Rioult’s darker take shows the wedding ceremony not as rite of a society's promise, but rather as a race towards doom. After a period of steamy shenanigans, where four men and four women aggressively preen in separate dressing rooms, the couples engage in lengthy rounds of athletic debauchery. Their orgy continues until what was once sensual becomes mechanical.  Finally, as the death knell of wedding bells arrives, the brides and grooms appear welded together and stunned, their identities lost to paralyzing wedded bliss. This matrimonial dance could have easily been dreamt up by Stephen King.

Les Noces - Photo by Eric Bandiero

For the world premiere of NOSTALGHIA, we are treated to a live musical performance conducted by Polina Nazaykinskaya, the work’s phenomenal, young composer.  Romantic, lush, and sweeping, her score feels cinematic. Indeed the piece is an ode to the poetic vision of Russian filmmaker Andreï Tarkovsky of whom Ingmar Bergman said “…he moves with such naturalness in the room of dreams…”

Hypnotic moving dreamers Catherine Cooch, Jere Hunt, and Charis Haines, respond to the breath and grandeur of the music as they slip in and out of memories of time gone by represented by the corps of dancers. Or is it the corps of dancers who are the reality and the trio simply figments?

Nostalghia - Photo by Emma Kazaryan

As I see it, Cooch attempts to climb into her episodic visions before they disappear; Hunt contemplates his reflections as they haunt him, ominously moving behind him in slow motion; Haines is carried off by her thoughts, as they collapse around her.

The corps work is stilted, jerky. Heels pound, weight slightly shifts, and small body isolations occur. At times their steps recall some type of folk dance. What lingers is the sensation of a weighted, old world, and an uncomfortable dissonance between the past and present. Can we ever truly capture what was? Cooch, Hunt, Haines and the music are all that is vital, beautiful and real in this world.
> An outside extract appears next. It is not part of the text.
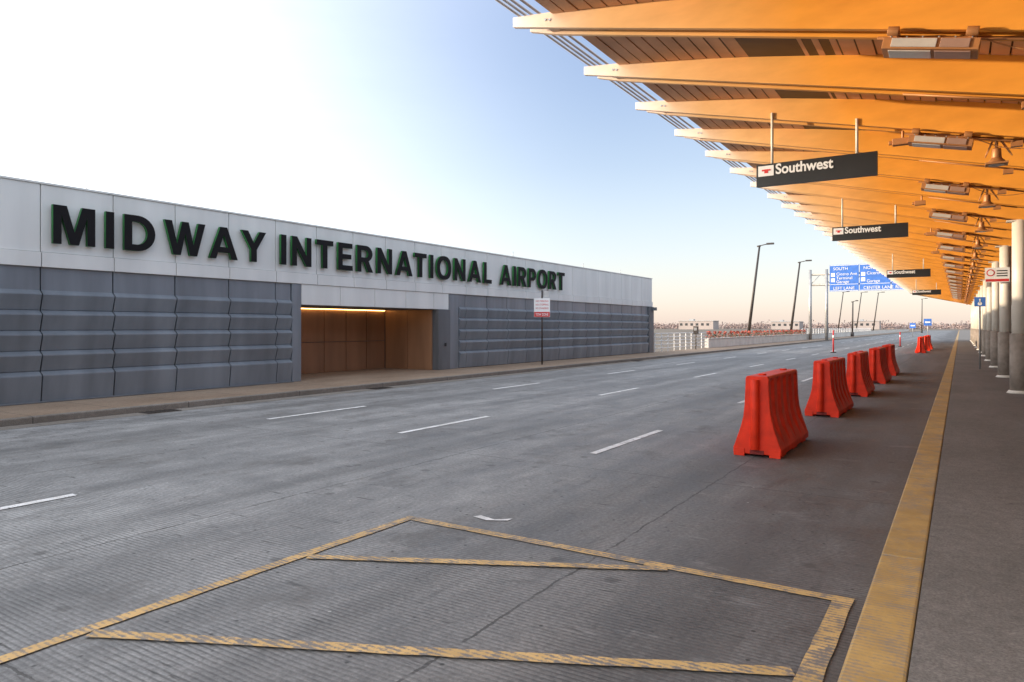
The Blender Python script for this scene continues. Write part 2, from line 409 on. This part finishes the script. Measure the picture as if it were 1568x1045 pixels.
# ------------------------------------------------------------------ canopy
C=empty('airport_canopy')
XT=-5.1; SP=2.13; Y0=8.05-2*SP; NB=46
def zb(x): return 5.77-.232*(min(x,1.5)+5.1)
dep=[(-5.1,.13),(-4.55,.20),(-3.3,.33),(-2,.42),(0,.48),(1.5,.5),(7.4,.5)]
b=B(M_beam)
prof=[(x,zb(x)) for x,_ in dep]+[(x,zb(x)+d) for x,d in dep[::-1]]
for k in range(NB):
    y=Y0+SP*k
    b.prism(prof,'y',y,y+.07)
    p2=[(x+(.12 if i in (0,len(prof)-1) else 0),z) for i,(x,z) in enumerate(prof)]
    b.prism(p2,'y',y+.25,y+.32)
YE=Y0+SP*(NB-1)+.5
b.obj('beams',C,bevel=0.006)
b=B(M_beam,M_steel)
for k in range(NB):
    y=Y0+SP*k
    b.box(-4.62,-4.50,y+.071,y+.249,zb(-4.55)+.04,zb(-4.55)+.17)
    for xx in (-4.59,-4.53): b.tube((xx,y-.012,zb(xx)+.10),(xx,y-.001,zb(xx)+.10),.016,n=8,mi=1)
b.obj('tip_brackets',C)
b=B(M_deck)
def ztop(x):
    for (xa,da),(xb,db) in zip(dep,dep[1:]):
        if xa<=x<=xb: return zb(x)+da+(db-da)*(x-xa)/(xb-xa)
    return zb(x)+.5
x=-4.5
while x<7.3:
    x1=min(x+.20,7.4)
    for k in range(-1,NB):
        ya=Y0+SP*k+.33; yb_=Y0+SP*(k+1)-.005
        dz=random.uniform(-.006,.006)
        z=ztop(x)-.03+dz; z1=ztop(x1)-.03+dz
        b.prism([(x+.010,z),(x1-.010,z1),(x1-.010,z1+.05),(x+.010,z+.05)],'y',ya,yb_)
    x=x1
b.obj('deck',C)
b=B(M_pole)
b.prism([(-4.52,ztop(-4.5)+.055),(1.5,ztop(1.5)+.055),(7.4,ztop(7.4)+.055),(7.4,ztop(7.4)+.12),(1.5,ztop(1.5)+.12),(-4.52,ztop(-4.5)+.12)],'y',Y0-2.2,YE)
b.obj('roof_sheet',C)
b=B(M_rod)
for xx in (-5.02,-4.93,-4.84,-4.72): b.tube((xx,Y0-2.2,ztop(xx)+.03),(xx,YE,ztop(xx)+.03),.018,n=6)
b.obj('edge_rods',C)
b=B(M_fix)
for k in range(NB-1):
    y=Y0+SP*k+.16
    # junction boxes and short conduit runs clipped under the beams
    b.tube((-.62,y,zb(-.62)-.02),(1.05,y,zb(1.05)-.02),.014,n=6)
    b.box(.62,.76,y-.05,y+.05,zb(.69)-.11,zb(.69)-.035)
b.obj('conduits',C)
b=B(M_col,M_cbase)
for k in range(-2,13):
    y=20.98+6.39*k
    b.tube((1.22,y,1.55),(1.22,y,zb(1.22)),.16,n=20,mi=0)
    b.tube((1.22,y,.18),(1.22,y,1.56),.205,n=20,mi=1)
    b.tube((1.22,y,.118),(1.22,y,.19),.27,.22,n=20,mi=0)
    b.box(.95,1.49,y-.14,y+.14,zb(1.22)-.035,zb(1.22)-.002)
b.obj('columns',C)
T=empty('terminal_building')
b=B(M_glass,M_steel,M_conc)
b.box(7.5,7.6,-40,YE,.12,3.6); b.box(7.44,14,-40,YE,3.61,6.5,2); b.box(7.61,14,-40,YE,0,3.6,2)
y=-40
while y<YE: b.box(7.42,7.5,y,y+.08,.12,3.6,1); y+=1.52
b.box(7.40,7.495,-40,YE,.121,.4,2); b.box(7.43,7.499,-40,YE,2.35,2.43,1)
b.obj('facade',T)

SL=math.atan(.232)
def floodlight(y,x=-.22):
    e=empty('floodlight_fixture',(x,y,zb(x))); e.rotation_euler[1]=SL*.95
    b=B(M_fix,M_lens,M_steel,M_lens2)
    b.box(-.42,.42,-.20,.10,-.20,-.09); b.box(-.34,.06,-.215,-.201,-.185,-.10,1); b.box(.09,.34,-.215,-.201,-.185,-.10,3)
    b.box(-.36,.02,-.16,.06,-.212,-.201,1); b.box(.05,.36,-.16,.06,-.212,-.201,3)
    b.tube((-.5,-.05,-.05),(.9,-.05,-.05),.018,mi=0)
    for xx in (-.34,.34): b.box(xx-.03,xx+.03,-.10,.0,-.09,-.002); b.tube((xx-.05,-.23,-.04),(xx+.05,-.23,-.04),.045,mi=0)
    for xx in (-.3,.36): b.box(xx-.015,xx+.015,-.24,.0,-.06,-.03)
    for i in range(6): b.box(-.36+.14*i,-.345+.14*i,-.19,.09,-.088,-.07,2)
    pts=[(.45+.9*t/8,-.06,-.06-.10*math.sin(math.pi*t/8)) for t in range(9)]
    for p,q in zip(pts,pts[1:]): b.tube(p,q,.008,n=6)
    b.obj('housing',e,bevel=0.006)
def bell(y,x=.45):
    e=empty('pendant_spotlight',(x,y,zb(x)))
    b=B(M_fix,M_lens)
    b.tube((0,0,-.002),(0,0,-.20),.022); b.tube((0,0,-.16),(0,0,-.30),.055,.065,14); b.tube((0,0,-.301),(0,0,-.37),.065,.13,16)
    b.box(-.14,.14,-.12,.12,-.40,-.372)
    b.tube((0,0,-.401),(0,0,-.408),.10,.10,16,mi=1)
    for s,a in ((1,.16),(-1,.11)):
        pts=[(s*(.03+a*math.sin(t*.5)),.02*s,-.02-.26*math.sin(t*.52)) for t in range(0,7)]
        for p,q in zip(pts,pts[1:]): b.tube(p,q,.009,n=6)
    b.obj('lamp',e,bevel=.004)
def camera_box(y,x):
    e=empty('security_camera',(x,y,zb(x)))
    b=B(M_fix); b.tube((0,0,0),(0,0,-.12),.02); b.box(-.14,.08,-.06,.06,-.22,-.12); b.tube((-.14,0,-.17),(-.19,0,-.17),.035); b.obj('body',e,bevel=.01)
for k in range(18):
    y=Y0+SP*(2+2*k)+.16
    floodlight(y)
    if k>0: bell(y)
for k in (3,6,9,12): camera_box(Y0+SP*(k+1)+.16,-.75)

def airline_sign(y,xa,xb,z0=4.08,z1=4.45):
    e=empty('airline_sign',((xa+xb)/2,y,z0)); w=(xb-xa)/2; h=z1-z0
    b=B(M_black,M_white,M_redp,M_steel)
    b.box(-w,w,-.04,.04,0,h)
    b.box(-w+.03,-w+.28,-.046,-.0405,h*.45,h-.03,1)
    b.box(-w+.13,-w+.19,-.050,-.047,h*.58,h-.09,2); b.box(-w+.09,-w+.23,-.052,-.0505,h*.68,h*.75,2)
    b.obj('panel',e,bevel=0.004)
    text('Southwest',.235,(-w+.31,-.05,h*.50),(R90,0,0),M_white,e,'lettering',.002,.006,width=.88)
    b=B(M_col)
    for xx in (-w*.73,w*.68):
        wx=(xa+xb)/2+xx
        b.tube((xx,0,h-.01),(xx,0,zb(wx)-z0+.1),.022)
    b.obj('hangers',e)
for y,xa,xb in ((12.3,-2.9,-1.08),(21.1,-2.96,-1.14),(38.4,-2.98,-1.16),(60,-2.98,-1.16)): airline_sign(y,xa,xb)

# ------------------------------------------------------------------ barriers
def barrier(x,y,rot=0,L=1.95):
    e=empty('traffic_barrier',(x,y,0.002)); e.rotation_euler[2]=rot
    bm=bmesh.new()
    zs=[(0.03,.31,0),(0.11,.31,0),(.14,.295,0),(.26,.255,.3),(.38,.215,.8),(.52,.18,1),(.68,.163,1),(.86,.155,1),(.98,.15,.6),(1.03,.15,0),(1.065,.135,0)]
    st=[(0,0),(.02,0)]
    n=5; seg=(L-.04)/n
    for i in range(n):
        a=.02+seg*i
        st+= [(a+seg*.24,0),(a+seg*.33,.055),(a+seg*.67,.055),(a+seg*.76,0)]
    st+=[(L-.02,0),(L,0)]
    rings=[]
    for (yy,ins) in st:
        ring=[]
        for z,w,f in zs: ring.append(bm.verts.new((-(w-ins*f),yy,z)))
        for z,w,f in zs[::-1]: ring.append(bm.verts.new(((w-ins*f),yy,z)))
        rings.append(ring)
    m=len(rings[0])
    for A,Cc in zip(rings,rings[1:]):
        for i in range(m):
            j=(i+1)%m; bm.faces.new((A[i],A[j],Cc[j],Cc[i]))
    bm.faces.new(rings[0]); bm.faces.new(rings[-1][::-1])
    bmesh.ops.recalc_face_normals(bm,faces=bm.faces)
    me=bpy.data.meshes.new('shell'); bm.to_mesh(me); bm.free(); me.materials.append(M_red)
    o=link(bpy.data.objects.new('shell',me)); o.parent=e
    md=o.modifiers.new('bevel','BEVEL'); md.width=.012; md.segments=2; md.limit_method='ANGLE'; md.angle_limit=math.radians(25)
    b=B(M_red,M_redd)
    b.tube((-.02,-.035,.10),(-.02,-.035,1.02),.055,n=14)
    b.tube((.0,L+.03,.10),(.0,L+.03,1.02),.05,n=14)
    for yy in (.12,L*.5-.1,L-.4):
        b.box(-.29,-.12,yy,yy+.28,0,.029); b.box(.12,.29,yy,yy+.28,0,.029)
    b.box(-.30,-.16,-.012,-.001,.0,.10); b.box(.16,.30,-.012,-.001,.0,.10)
    for yy in (.3,L-.3): b.tube((0,yy,1.064),(0,yy,1.085),.05,n=14)
    b.box(-.09,.09,-.004,-.001,.03,.085,1)
    b.obj('fittings',e,bevel=.006)
for x,y,r in ((-2.27,9.62,.0),(-2.24,14.6,-.012),(-2.22,19.3,.01),(-2.2,24.0,-.01),(-2.2,28.2,.01),(-2.2,53.4,.0),(-2.1,58.5,.02),(-2.1,63,.0)):
    barrier(x,y,r)
def delineator(x,y,h=1.1):
    e=empty('delineator_post',(x,y,0.002))
    b=B(M_redp,M_white,M_rub)
    b.tube((0,0,.04),(0,0,h),.05,.04); b.tube((0,0,0),(0,0,.05),.2,.16,16,mi=2); b.tube((0,0,h*.65),(0,0,h*.78),.052,.052,mi=1)
    b.obj('post',e)
delineator(-7.1,51,1.5); delineator(-4.4,70,1.3)

# ------------------------------------------------------------------ signs
e=empty('no_parking_sign',(-15.0,26.0,.12))
b=B(M_pole,M_white,M_redp,M_steel)
b.tube((0,0,0),(0,0,3.15),.035)
b.obj('post',e)
pe=bpy.data.objects.new('plate_group',None); link(pe); pe.parent=e; pe.rotation_euler[2]=.45
p=B(M_white,M_redp,M_steel); p.box(-.34,.34,-.06,-.04,2.02,2.82); p.box(-.33,.33,-.066,-.061,2.03,2.24,1)
p.box(-.02,.30,.05,.06,2.86,3.12,2)
p.obj('plate',pe)
for i,s in enumerate(('NO PARKING','NO STOPPING','NO STANDING')):
    text(s,.11,(-.27,-.065,2.66-.15*i),(R90,0,0),M_redp,pe,'line',.001,.0,width=.54)
text('TOW ZONE',.15,(-.27,-.070,2.08),(R90,0,0),M_white,pe,'tow_line',.001,.002,width=.54)
e=empty('no_parking_sign',(1.00,27.1,3.14))
b=B(M_white,M_redp,M_black,M_steel); b.box(-.33,.32,-.03,0,0,.46); b.box(-.31,.30,-.034,-.0305,.02,.10,1)
b.tube((-.18,-.036,.30),(-.18,-.031,.30),.11,n=20,mi=1); b.tube((-.18,-.041,.30),(-.18,-.037,.30),.08,n=20,mi=0)
for i in range(3): b.box(-.02,.26,-.036,-.031,.18+.08*i,.215+.08*i,2)
b.tube((.15,.0,.2),(.22,.27,.2),.02,mi=3)
b.obj('panel',e)
e=empty('accessible_parking_sign',(.64,32.3,2.50))
b=B(M_blue,M_white,M_steel); b.box(-.18,.18,-.03,0,0,.36)
b.tube((0,-.036,.27),(0,-.031,.27),.03,n=12,mi=1); b.box(-.02,.02,-.036,-.031,.13,.24,1); b.tube((.0,-.036,.11),(.0,-.031,.11),.07,n=16,mi=1)
b.tube((0,.02,-2.38),(0,.02,.36),.03,mi=2)
b.obj('panel',e)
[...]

Nostalghia - Photo by Nina Wurtzel

Kudos to Pascal Rioult’s curiosity and commitment to music, dance and exploration. With each work he offers us new pleasure and shows off the versatility and brilliance of his talented dancers and collaborators. I cannot wait for the adventures we will go on when the company’s new home in Astoria is finished.